Acts 2.1-12 ‘Can these bones live?’


This sermon was first preached at the 10:00 AM service on Sunday 31 May 2020 at Amington (Parish Church).

The text of the sermon is shown below, and can be downloaded as a PDF here.


https://www.youtube.com/watch?v=nI1eRjiu1QE

Come fourth...

The Lord said, ‘Come fourth and receive the Holy Spirit.’  But John came in fifth and only won a toaster.

That’s a joke that only works out loud!!

Dead?

How’s your faith doing?  Where is it on a scale of dead, to alive?

If I’d asked the disciples that question, I imagine they have been much closer to ‘dead’, than ‘alive’.  They had watched Jesus die – buried him, even – and then seen him rise again, eaten with him, talked with him.  They thought – and I don’t blame them – that this was the time God’s kingdom was coming.

But then he left.  He went back to be with the Father, promising two things: that he would one day return, and that he would be with us always, no matter what, always, and forever.

But, still – he left.

We know the disciples felt pretty rubbish, because they were in hiding, locked away in a room.  I suspect many of us sympathise with them in a new way now, given our experience of lockdown.  I for one am getting pretty sick of the sight of my computer screens and study walls.

I hope that in some way these online services are helping to keep your faith going.  I guess that if they aren’t, you won’t be watching anyway!  But what we all need to keep going, is the Holy Spirit.  And that’s the third thing Jesus promised as he left.

Alive?

Do you ever just wake up and kiss the person sleeping beside you and feel glad that you are alive?

I did once and now I’m banned from flying with EasyJet.

The Holy Spirit is what makes us alive.  Last year I preached on the Valley of Dry Bones in Ezekiel – they weren’t just dead, they were Very Dead.  God asked Ezekiel, ‘Son of Man, can these bones live? (Ezekiel 37.3).  Well, no – except they did, because of the power of God’s breath.

In Hebrew the same word means ‘wind’, ‘breath’, and ‘Spirit’.  In Ezekiel it’s breath we see – in Acts it’s wind – but it’s the same Spirit, bringing God’s life.  In Ezekiel the dry bones became an army.  In Acts the disciples became powerful speakers, dedicated missionaries, faithful martyrs – not because they were anything special, but because God filled them with his Spirit.

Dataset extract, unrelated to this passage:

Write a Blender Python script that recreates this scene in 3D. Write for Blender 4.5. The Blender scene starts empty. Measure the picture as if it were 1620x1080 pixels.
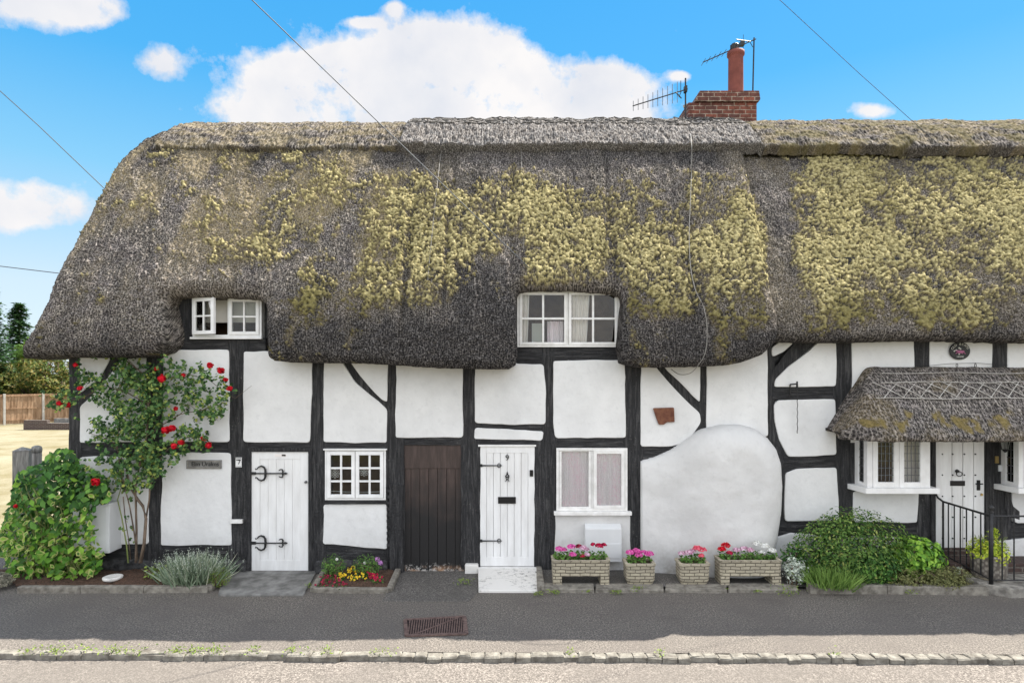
import bpy, bmesh, math, random
import numpy as np
from mathutils import Vector, Matrix
R = math.radians
rng = np.random.default_rng(7)
random.seed(7)
C = bpy.context.scene.collection
sc = bpy.context.scene

# ------------------------------------------------------------ camera
D, F, HC = 9.5, 950.0, 3.15
cam_d = bpy.data.cameras.new('camera'); cam = bpy.data.objects.new('camera', cam_d); C.objects.link(cam)
cam.location = (0, -D, HC); cam.rotation_euler = (R(90), 0, 0)
cam_d.lens = 36*F/1620; cam_d.sensor_width = 36; cam_d.shift_y = 50/1620
cam_d.clip_start = 0.1; cam_d.clip_end = 2000
sc.camera = cam

# ------------------------------------------------------------ light
SUN_EL, SUN_AZ = 55.0, 50.0          # azimuth measured from +Y (behind the cottages) towards +X
sv = Vector((math.sin(R(SUN_AZ))*math.cos(R(SUN_EL)), math.cos(R(SUN_AZ))*math.cos(R(SUN_EL)), math.sin(R(SUN_EL))))
sl = bpy.data.lights.new('sun', 'SUN'); sl.energy = 5.0; sl.angle = R(0.5); sl.color = (1.0, 0.94, 0.85)
so = bpy.data.objects.new('sun', sl); C.objects.link(so); so.rotation_euler = sv.to_track_quat('Z', 'Y').to_euler()
so.location = (10, 10, 20)
sc.view_settings.view_transform = 'Standard'; sc.view_settings.look = 'None'
sc.view_settings.exposure = 1.45; sc.view_settings.gamma = 1.0
w = bpy.data.worlds.new("World"); sc.world = w; w.use_nodes = True
nt = w.node_tree; nt.nodes.clear()
def wn(t, **k):
    n = nt.nodes.new(t)
    for a, b in k.items(): setattr(n, a, b)
    return n
def wmath(op, a, b=None, c=None, clamp=False):
    n = wn('ShaderNodeMath', operation=op, use_clamp=clamp)
    for i, v in enumerate((a, b, c)):
        if v is None: continue
        if isinstance(v, (int, float)): n.inputs[i].default_value = v
        else: nt.links.new(v, n.inputs[i])
    return n.outputs[0]
tc = wn('ShaderNodeTexCoord'); sep = wn('ShaderNodeSeparateXYZ'); nt.links.new(tc.outputs['Generated'], sep.inputs[0])
dx, dy, dz = sep.outputs
yy = wmath('MAXIMUM', dy, 0.08)
u = wmath('DIVIDE', dx, yy); v = wmath('DIVIDE', dz, yy)
noise = wn('ShaderNodeTexNoise'); noise.inputs['Scale'].default_value = 9.0; noise.inputs['Detail'].default_value = 9.0
noise.inputs['Roughness'].default_value = 0.6
nt.links.new(tc.outputs['Generated'], noise.inputs['Vector'])
CL = [(440,150,85,52),(545,120,95,60),(690,70,78,46),(640,145,160,60),(770,110,80,46),(850,150,130,48),(965,140,62,34),(700,185,330,34),
      (252,98,46,30),(40,8,110,32),(150,20,50,26),(-10,315,95,42),(75,330,75,34),(622,14,15,11),(1378,176,34,13),(1078,120,16,8),(575,35,26,8)]
acc = None
for cx, cy, rx, ry in CL:
    a = wmath('MULTIPLY_ADD', u, F/rx, -(cx-810)/rx)
    b = wmath('MULTIPLY_ADD', v, F/ry, -(590-cy)/ry)
    r2 = wmath('ADD', wmath('MULTIPLY', a, a), wmath('MULTIPLY', b, b))
    g = wmath('POWER', 2.718, wmath('MULTIPLY', r2, -0.75))
    acc = g if acc is None else wmath('ADD', acc, g)
accf = wmath('MINIMUM', acc, 1.0)
nf = wn('ShaderNodeTexNoise'); nf.inputs['Scale'].default_value = 30.0; nf.inputs['Detail'].default_value = 8.0; nf.inputs['Roughness'].default_value = 0.65
nt.links.new(tc.outputs['Generated'], nf.inputs['Vector'])
dens = wmath('ADD', accf, wmath('MULTIPLY_ADD', noise.outputs['Fac'], 1.3, -0.68))
dens = wmath('ADD', dens, wmath('MULTIPLY_ADD', nf.outputs['Fac'], 1.1, -0.57))
mfront = wmath('MULTIPLY_ADD', dens, 2.2, -0.82, True)
# clouds behind the viewer: unseen, added as bright neutral fill light
n2 = wn('ShaderNodeTexNoise'); n2.inputs['Scale'].default_value = 2.2; n2.inputs['Detail'].default_value = 6
nt.links.new(tc.outputs['Generated'], n2.inputs['Vector'])
mback = wmath('MULTIPLY_ADD', n2.outputs['Fac'], 5.0, -1.75, True)
isf = wmath('MULTIPLY_ADD', dy, 8.0, 0.0, True)
mask = wmath('ADD', wmath('MULTIPLY', mfront, isf), wmath('MULTIPLY', mback, wmath('SUBTRACT', 1.0, isf)))
above = wmath('MULTIPLY_ADD', dz, 30.0, 0.3, True)
mask = wmath('MULTIPLY', mask, above)
sky = wn('ShaderNodeTexSky', sky_type='NISHITA', sun_disc=False)
sky.sun_elevation = R(SUN_EL); sky.sun_rotation = R(SUN_AZ); sky.air_density = 1.0; sky.dust_density = 0.4; sky.ozone_density = 2.0
hs = wn('ShaderNodeHueSaturation'); hs.inputs['Saturation'].default_value = 1.3; hs.inputs['Value'].default_value = 0.62; hs.inputs['Hue'].default_value = 0.487
nt.links.new(sky.outputs[0], hs.inputs['Color'])
grd = wn('ShaderNodeValToRGB'); els = grd.color_ramp.elements
for p_, c_ in ((0.12, (1.80, 2.16, 2.5)), (0.28, (0.72, 1.72, 2.52)), (0.42, (0.22, 1.27, 2.52)), (0.6, (0.12, 1.08, 2.45))): e_ = els.new(p_); e_.color = (*c_, 1)
els[0].color = (1.9, 2.2, 2.5, 1); els[-1].color = (0.08, 0.8, 2.1, 1); nt.links.new(dz, grd.inputs[0])
sm = wn('ShaderNodeMix', data_type='RGBA'); sm.inputs[0].default_value = 0.85; nt.links.new(hs.outputs[0], sm.inputs[6]); nt.links.new(grd.outputs[0], sm.inputs[7])
n3 = wn('ShaderNodeTexNoise'); n3.inputs['Scale'].default_value = 7; n3.inputs['Detail'].default_value = 6
nt.links.new(tc.outputs['Generated'], n3.inputs['Vector'])
cr = wn('ShaderNodeValToRGB'); cr.color_ramp.elements[0].position = 0.35; cr.color_ramp.elements[1].position = 0.6
cr.color_ramp.elements[0].color = (2.05, 2.12, 2.3, 1); cr.color_ramp.elements[1].color = (2.55, 2.5, 2.5, 1)
nt.links.new(n3.outputs['Fac'], cr.inputs['Fac'])
back_b = wmath('MULTIPLY_ADD', wmath('SUBTRACT', 1.0, isf), 1.5, 1.0)  # added back clouds brightened to fill the shaded front walls
cm = wn('ShaderNodeVectorMath', operation='SCALE'); nt.links.new(cr.outputs[0], cm.inputs[0]); nt.links.new(back_b, cm.inputs['Scale'])
mx = wn('ShaderNodeMix', data_type='RGBA'); nt.links.new(mask, mx.inputs[0])
nt.links.new(sm.outputs[2], mx.inputs[6]); nt.links.new(cm.outputs[0], mx.inputs[7])
bg = wn('ShaderNodeBackground'); bg.inputs['Strength'].default_value = 0.14; nt.links.new(mx.outputs[2], bg.inputs['Color'])
out = wn('ShaderNodeOutputWorld'); nt.links.new(bg.outputs[0], out.inputs['Surface'])

# ------------------------------------------------------------ coordinate helpers
def W(x, y, Y=0.0):
    s = (D+Y)/F
    return Vector(((x-810)*s, Y, HC+(590-y)*s))
def G(x, y, Z=0.0):
    s = (HC-Z)/(y-590)
    return Vector(((x-810)*s, s*F-D, Z))

# ------------------------------------------------------------ numpy noise
def _h(ix, iy, seed=0):
    n = (ix.astype(np.int64)*374761393 + iy.astype(np.int64)*668265263 + seed*1442695041) & 0xffffffff
    n = ((n ^ (n >> 13))*1274126177) & 0xffffffff
    n = ((n ^ (n >> 16))*2246822519) & 0xffffffff
    return ((n ^ (n >> 15)) & 0xffffff)/float(0xffffff)
def vnoise(x, y, seed=0):
    x = np.asarray(x, float); y = np.asarray(y, float)
    ix = np.floor(x); iy = np.floor(y); fx = x-ix; fy = y-iy
    fx = fx*fx*(3-2*fx); fy = fy*fy*(3-2*fy)
    a = _h(ix, iy, seed); b = _h(ix+1, iy, seed); c = _h(ix, iy+1, seed); d = _h(ix+1, iy+1, seed)
    return (a*(1-fx)+b*fx)*(1-fy)+(c*(1-fx)+d*fx)*fy
def fbm(x, y, o=4, seed=0):
    s = 0; a = 0.5; t = 0
    for i in range(o):
        s = s+a*vnoise(x*2**i, y*2**i, seed+i); t += a; a *= 0.5
    return s/t
def cell(x, y, seed=0):
    ix = np.floor(x); iy = np.floor(y); best = np.full(np.shape(x), 9.0)
    for ox in (-1, 0, 1):
        for oy in (-1, 0, 1):
            cx = ix+ox; cy = iy+oy
            px = cx+_h(cx, cy, seed); py = cy+_h(cx, cy, seed+9)
            best = np.minimum(best, np.hypot(x-px, y-py))
    return best
def sstep(a, b, x):
    t = np.clip((x-a)/(b-a), 0, 1); return t*t*(3-2*t)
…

But I have question for you.

How often do you breathe?  According to Wikipedia, the average adult breathes at least 12 times a minute – which is over 17,000 breaths a day.  We don’t even notice, it’s as natural as – well – breathing.  You don’t breathe once, and that’s it for the rest of your life!  You have to go on breathing.

What about a grandfather clock?  They are quite high maintenance because you have to keep winding them, or they – well – they wind down.  You don’t wind them up once, and that’s it forever.  You have to go on winding them.

It’s exactly like that with the Holy Spirit.  The disciples were not filled once on Pentecost, and then sent on their way.  Not at all!  They went on being filled with the Holy Spirit.

In fact the book of Acts is really the story of how people went on being filled with the Holy Spirit.

God isn’t stingy with the Holy Spirit.  He doesn’t give us a bit and then we have to make do with it for the rest of our life!  No!  He pours it out, lavishes it – on those willing to receive it.

No!  The Spirit wasn’t only given to give birth to the Church – the Spirit is given to keep the church alive.

‘Son of Man, can these bones live?’ God asked Ezekiel – and he asks us today.  The answer now, as then, is Yes!  But only by God’s breath.  Like the Valley of Dry Bones, the Spirit is our breath – we need to learn to receive the Spirit as we breathe.  In fact you may find that a helpful way to pray: breathing in God’s Spirit, and breathing out God’s praise.

So I’ll ask you again: where is your faith on a scale of dead to alive?

God wants you to be alive, and he wants to pour out his Spirit on you, he wants to help you learn to breathe so you can live life to the full, so you can live the life he’s calling you to live.

But will you open yourself to receive this gift?  Will you learn how to breathe?